Inactions have consequences: What soft Dockers must say about Longmuir
Mark Duffield • May 5th, 2025 1:14 pm

The problem with the Dockers right now? Their trajectory. You know what is wrong with their trajectory? They don’t have one.
They have allowed themselves to become a stagnant football club over two and a half seasons despite having one of the league’s most exciting lists.
Justin Longmuir is the one with his job on the line here but this is on everyone at Fremantle from president Chris Sutherland and his board down to CEO Simon Garlick the footy department heads and the coaches and players.
The messaging started from the top. Longmuir has twice been offered half hearted and half arsed contract extensions or employment circumstance changes to quieten noise on his future instead of reminding the footy department and the players what would actually quieten the noise – performance.
And on performance the club has waited for success to come to it instead of chasing it and demanding it.
Justin Longmuir’s team has plateaued as a group because players have plateaued individually. This is not a hungry culture. This is a soft culture – never softer than how they played on Friday.

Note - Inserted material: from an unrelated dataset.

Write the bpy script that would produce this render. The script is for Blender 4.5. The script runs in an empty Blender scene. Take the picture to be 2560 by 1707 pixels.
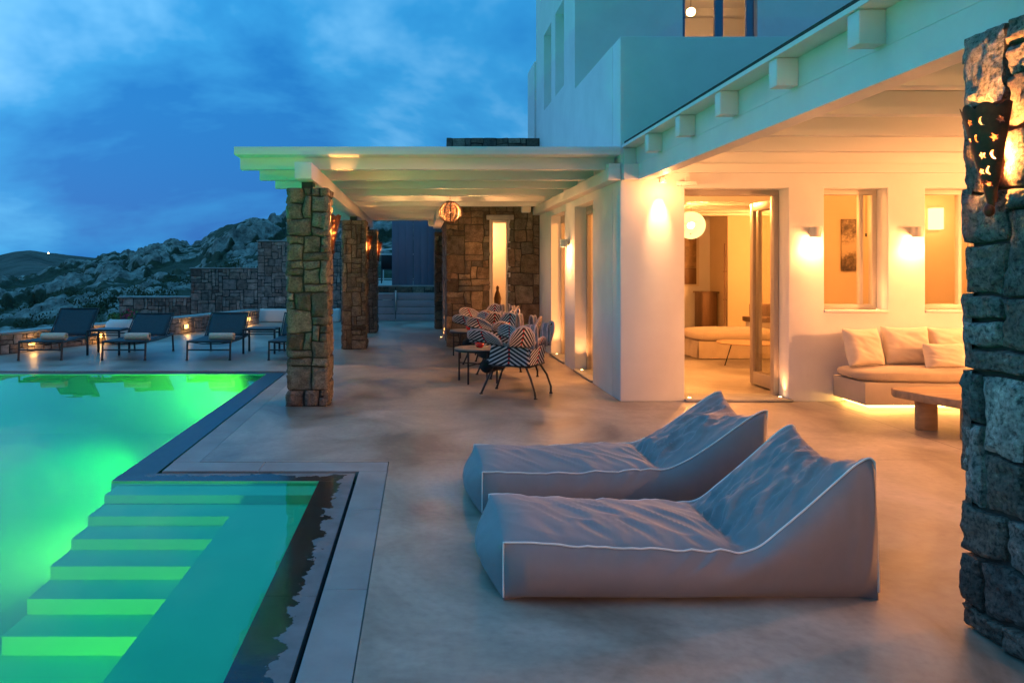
import bpy, bmesh, math, random
from mathutils import Vector, Matrix, noise
R = math.radians
PI = math.pi
random.seed(7)
sc = bpy.context.scene
col = sc.collection

# ---------------------------------------------------------------- camera
F = 1900.0; VX = 1052.0; VY = 668.0; H = 1.5; WPX = 2560.0; HPX = 1707.0
cd = bpy.data.cameras.new("camera"); cam = bpy.data.objects.new("camera", cd); col.objects.link(cam)
cam.location = (0, 0, H); cam.rotation_euler = (R(90), 0, 0)
cd.sensor_width = 36; cd.lens = 36 * F / WPX
cd.shift_x = (WPX / 2 - VX) / WPX; cd.shift_y = -(HPX / 2 - VY) / WPX
cd.clip_start = 0.05; cd.clip_end = 6000
sc.camera = cam
sc.render.engine = 'CYCLES'
sc.view_settings.view_transform = 'Standard'; sc.view_settings.look = 'None'
sc.view_settings.exposure = 0.15; sc.view_settings.gamma = 1
cy = sc.cycles
cy.use_denoising = True; cy.max_bounces = 8; cy.diffuse_bounces = 4; cy.glossy_bounces = 3
cy.transparent_max_bounces = 12; cy.transmission_bounces = 4
cy.sample_clamp_indirect = 6.0; cy.caustics_reflective = False; cy.caustics_refractive = False
cy.blur_glossy = 1.0

# ---------------------------------------------------------------- sky (dusk)
def N(nt, typ, **kw):
    n = nt.nodes.new(typ)
    for k, v in kw.items():
        if k.startswith('i_'):
            key = k[2:]
            key = int(key) if key.isdigit() else key
            n.inputs[key].default_value = v
        else: setattr(n, k, v)
    return n
def ramp(nt, stops, interp='LINEAR'):
    n = nt.nodes.new('ShaderNodeValToRGB'); e = n.color_ramp.elements; n.color_ramp.interpolation = interp
    while len(e) < len(stops): e.new(.5)
    for i, (p, c) in enumerate(stops):
        e[i].position = p; e[i].color = (c[0], c[1], c[2], 1) if not isinstance(c, (int, float)) else (c, c, c, 1)
    return n
SUN_EL, SUN_ROT = R(1.0), R(-75)
w = bpy.data.worlds.new("World"); sc.world = w; w.use_nodes = True
nt = w.node_tree; nt.nodes.clear(); L = nt.links.new
out = N(nt, 'ShaderNodeOutputWorld'); bg = N(nt, 'ShaderNodeBackground', i_1=1.0)
sky = N(nt, 'ShaderNodeTexSky', sky_type='NISHITA', sun_disc=False, sun_elevation=SUN_EL, sun_rotation=SUN_ROT)
tc = N(nt, 'ShaderNodeTexCoord'); sep = N(nt, 'ShaderNodeSeparateXYZ'); L(tc.outputs['Generated'], sep.inputs[0])
zc = N(nt, 'ShaderNodeMath', operation='MAXIMUM', i_1=0.0); L(sep.outputs[2], zc.inputs[0])
za = N(nt, 'ShaderNodeMath', operation='ADD', i_1=0.42); L(zc.outputs[0], za.inputs[0])
dx = N(nt, 'ShaderNodeMath', operation='DIVIDE'); L(sep.outputs[0], dx.inputs[0]); L(za.outputs[0], dx.inputs[1])
dy = N(nt, 'ShaderNodeMath', operation='DIVIDE'); L(sep.outputs[1], dy.inputs[0]); L(za.outputs[0], dy.inputs[1])
cmb = N(nt, 'ShaderNodeCombineXYZ'); L(dx.outputs[0], cmb.inputs[0]); L(dy.outputs[0], cmb.inputs[1])
mp = N(nt, 'ShaderNodeMapping'); mp.inputs['Scale'].default_value = (1.5, 1.5, 1); mp.inputs['Location'].default_value = (3.1, 1.7, 0)
mp.inputs['Rotation'].default_value = (0, 0, R(-14))
L(cmb.outputs[0], mp.inputs[0])
n1 = N(nt, 'ShaderNodeTexNoise'); n1.inputs['Scale'].default_value = .8; n1.inputs['Detail'].default_value = 6; n1.inputs['Roughness'].default_value = .56; n1.inputs['Distortion'].default_value = .25
L(mp.outputs[0], n1.inputs['Vector'])
cr = ramp(nt, [(.36, (.003, .14, .43)), (.46, (.022, .235, .54)), (.54, (.12, .36, .66)), (.66, (.30, .52, .78))])
L(n1.outputs[0], cr.inputs[0])
hr = ramp(nt, [(0.0, (.10, .72, .84)), (.08, (.5, .92, .98)), (.2, (1.1, 1.12, 1.08)), (.5, (.62, 1.08, 1.12)), (1, (.65, 1.5, 1.55))])
L(zc.outputs[0], hr.inputs[0])
mul = N(nt, 'ShaderNodeMix', data_type='RGBA', blend_type='MULTIPLY'); mul.inputs[0].default_value = 1
L(cr.outputs[0], mul.inputs[6]); L(hr.outputs[0], mul.inputs[7])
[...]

The AFL is a ruthless business – improvement must be relentlessly pursued and demanded. Longmuir has chosen to try and negotiate to get it. As we said on this show a couple of weeks back. Either coaches burn players or players burn coaches. Justin Longmuir is being burned at the stake by a player group that looks satisfied and complacent despite having achieved precisely nothing.
And that is on him. Ruby Schleicher on Fox’s footy coverage said Longmuir at three quarter time was pleading with players to find something to show something. Pleading. This was not a time for pleading. This was a time to read the riot act. This was a time to remind poor performers that actions or inactions have consequences.
The list of players who have stagnated or regressed since the 2022 finals is long. The list of performers who have advanced or maintained high standards is short.
Andrew Brayshaw and Caleb Serong front up every week and were understandably prime targets for Ross Lyon to shut down. Josh Treacy has come on in leaps and bounds and was equally understandably the match up for All-Australian defender Callum Wilkie.
Forget the club’s rhetoric about Longmuir’s future. He will not coach the Dockers in 2026 unless they play finals in 2025. It is time the club said that. It speaks to actions and inactions having consequences. It might send a message to players who have been failing to perform without suffering consequences.